Oiseaux marins et tempêtes tropicales : voyage dans l’antre du dragon

Oiseaux marins et tempêtes tropicales : voyage dans l’antre du dragon

par David Grémillet, directeur de recherche CNRS au Centre d’écologie fonctionnelle et évolutive de Montpellier

Chaque semaine sur notre site, «l’Albatros hurleur», une chronique écologique de David Grémillet, directeur de recherche CNRS au Centre d’écologie fonctionnelle et évolutive de Montpellier. Aujourd’hui, les surprenantes techniques de survie des puffins durant le passage des typhons.

Fin septembre, le typhon Noru dévaste une partie des Philippines, puis du Vietnam. Avec des vents à plus de 250 km/h générant des vagues de 15 m dans les régions côtières, il devient la tempête la plus puissante de l’année 2022. Ce type d’événement climatique extrême sera de plus en plus fréquent et violent suite au réchauffement climatique, avec un pouvoir de destruction bien connu en milieu terrestre.

Mais que se passe-t-il en haute mer, sur le passage d’une tempête tropicale ? Les images fournies par les satellites nous renseignent sur la course folle des vents, pas sur le comportement des animaux marins. Même les plus endurcis des scientifiques n’étaient pas volontaires pour prendre la mer en plein typhon, afin de savoir où se cachent les oiseaux, poissons et crustacés. Peu téméraires mais astucieux, ils ont fixé des appareils électroniques miniaturisés sur certaines espèces, révélant ainsi des comportements étonnants.

Ces nouvelles technologies ont notamment permis à Emmanouil Lempidakis et Emily Shepard (Université de Swansea au Pays de Galles) d’étudier le vol des puffins leucomèles (1), en collaboration avec des chercheurs des universités de Leeds (Angleterre) et de Nagoya (Japon). En mer du Japon, l’équipe a suivi tous les mouvements de ces oiseaux marins grâce à des petits GPS scotchés pour quelques jours sur leur plumage (2). Entre 2008 et 2018, 55 d’entre eux ont été exposés à de violentes tempêtes, dans cette zone réputée comme la plus tumultueuse de la planète. Pour chacun de ces événements, les scientifiques ont pu superposer les cartes détaillant la trajectoire des dépressions, et celles des oiseaux voyageant à proximité.

 

Alors que des études précédentes suggéraient la fuite des animaux marins devant les tempêtes, les scientifiques ont vu les puffins s’éloigner de la côte japonaise, pour voler droit vers l’œil du typhon. Une fois dans l’antre du dragon, ils ont surfé les vents en attendant patiemment une accalmie, des heures durant. «J’ai trouvé incroyable que ces oiseaux volent vers l’œil du typhon» note Emily Shepard «Le fait qu’ils opèrent dans ou près des vents les plus forts était complètement inattendu

Les auteurs de l’étude pensent que les puffins choisissent cette stratégie risquée par manque d’alternatives : les typhons, une fois formés, peuvent couvrir toute la mer du Japon. En restant près des côtes les oiseaux risqueraient de percuter arbres et falaises, ou d’atterrir au milieu des terres et d’être attaqués par rapaces et corneilles.

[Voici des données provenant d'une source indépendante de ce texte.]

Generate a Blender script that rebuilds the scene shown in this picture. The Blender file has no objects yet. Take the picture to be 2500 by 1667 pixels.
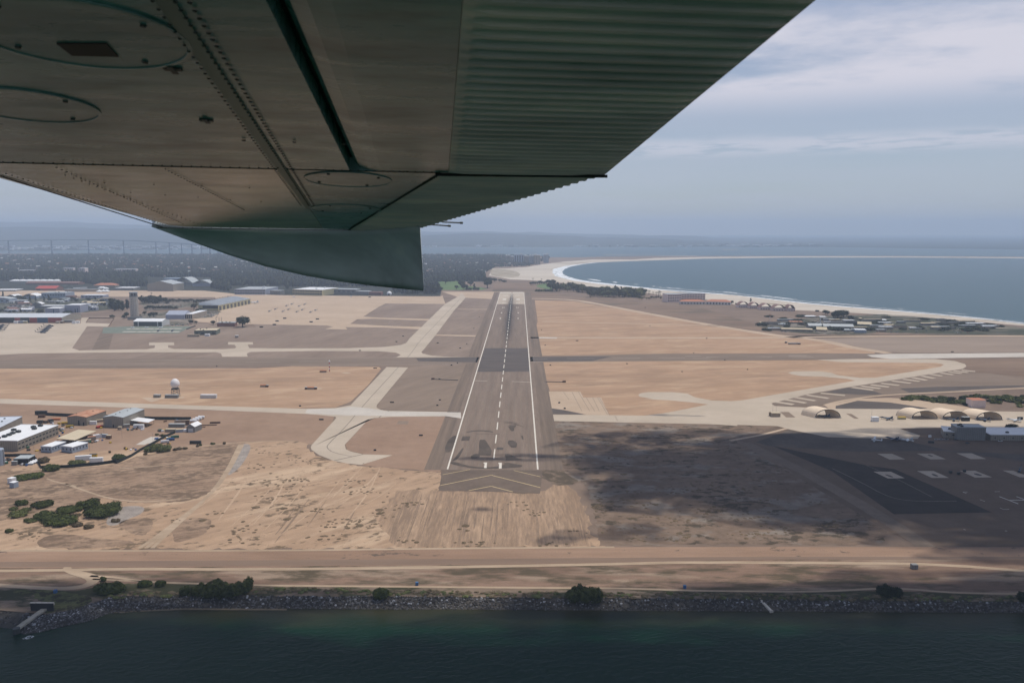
import bpy, bmesh, math, random
import numpy as np
from math import sin, cos, pi, radians, sqrt, atan2
from mathutils import Matrix, Vector
random.seed(7)
rng = np.random.default_rng(7)
sc = bpy.context.scene
COL = sc.collection

# ------------------------------------------------------------------ camera
# the aeroplane's window is 233 m above the airfield, looking down the long runway (+Y)
F, CX, CY, HY, CAMH = 2010.0, 1250.0, 833.5, 561.0, 233.0
PITCH = math.atan((CY - HY) / F)
YAW = math.atan(17.0 * cos(PITCH) / F)
cam_d = bpy.data.cameras.new("camera")
cam_d.sensor_width = 36.0
cam_d.lens = F / 2500.0 * 36.0
cam_d.clip_start = 0.05
cam_d.clip_end = 90000
cam_d.dof.use_dof = True
cam_d.dof.focus_distance = 1500
cam_d.dof.aperture_fstop = 9.0
cam = bpy.data.objects.new("camera", cam_d)
COL.objects.link(cam)
RC = Matrix.Rotation(YAW, 3, 'Z') @ Matrix.Rotation(pi / 2 - PITCH, 3, 'X')
cam.matrix_world = Matrix.Translation((0, 0, CAMH)) @ RC.to_4x4()
sc.camera = cam

# ------------------------------------------------------------------ daylight
HAZE_DENS = 0.000083
SUN_AZ, SUN_EL = 54.0, 71.0        # azimuth clockwise from +Y
w = bpy.data.worlds.new("World"); sc.world = w
w.use_nodes = True
nt = w.node_tree; N = nt.nodes; L = nt.links
for n_ in list(N): N.remove(n_)
out = N.new('ShaderNodeOutputWorld'); bg = N.new('ShaderNodeBackground')
sky = N.new('ShaderNodeTexSky'); sky.sky_type = 'NISHITA'; sky.sun_disc = False
sky.sun_elevation = radians(SUN_EL); sky.sun_rotation = radians(SUN_AZ)
sky.air_density = 1.0; sky.dust_density = 0.6; sky.ozone_density = 1.6; sky.altitude = 200
bg.inputs[1].default_value = 0.08
# thin cloud decks seen in perspective: noise on the plane direction.xy / direction.z
tc = N.new('ShaderNodeTexCoord'); sep = N.new('ShaderNodeSeparateXYZ')
L.new(tc.outputs['Generated'], sep.inputs[0])
def mth(op, a, b=None, c=None, clamp=False, T=None):
    T = T or nt
    m = T.nodes.new('ShaderNodeMath'); m.operation = op; m.use_clamp = clamp
    for i, v in enumerate((a, b, c)):
        if v is None: continue
        if isinstance(v, (int, float)): m.inputs[i].default_value = v
        else: T.links.new(v, m.inputs[i])
    return m.outputs[0]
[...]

Reste à savoir comment les oiseaux marins anticipent l’arrivée des dépressions. Ils perçoivent probablement les changements de pression barométrique à leur approche, peut-être même les sons de très basse fréquence générés par les mouvements distants de l’océan. Pour rejoindre l’œil du typhon, ils naviguent alors en fonction de l’orientation des vents et grâce à une sensibilité innée au champ magnétique terrestre qui leur tient lieu de compas.

Comme le souligne Manon Clairbaux de l’université de Cork en Ireland, «ces résultats sont extraordinaires ; il est tellement rare d’avoir accès aux comportements des animaux pendant de telles tempêtes. Je me demande néanmoins comment se comportent d’autres oiseaux marins tels que les macareux. Avec leurs petites ailes, ils semblent plus aptes à la plongée en eau profonde qu’au kitesurf.»

(1) Le puffin leucomèle (Calonectris leucomelas) est un oiseau marin du Pacifique, pesant approximativement 500 g pour 1,2 m d’envergure. Grand voyageur adepte du vol plané, il se nourrit principalement de petits poissons et de calmars capturés près de la surface de l’océan.
(2) Lempidakis, E., Shepard, E. L., Ross, A. N., Matsumoto, S., Koyama, S., Takeuchi, I., & Yoda, K. (2022). Pelagic seabirds reduce risk by flying into the eye of the storm. PNAS.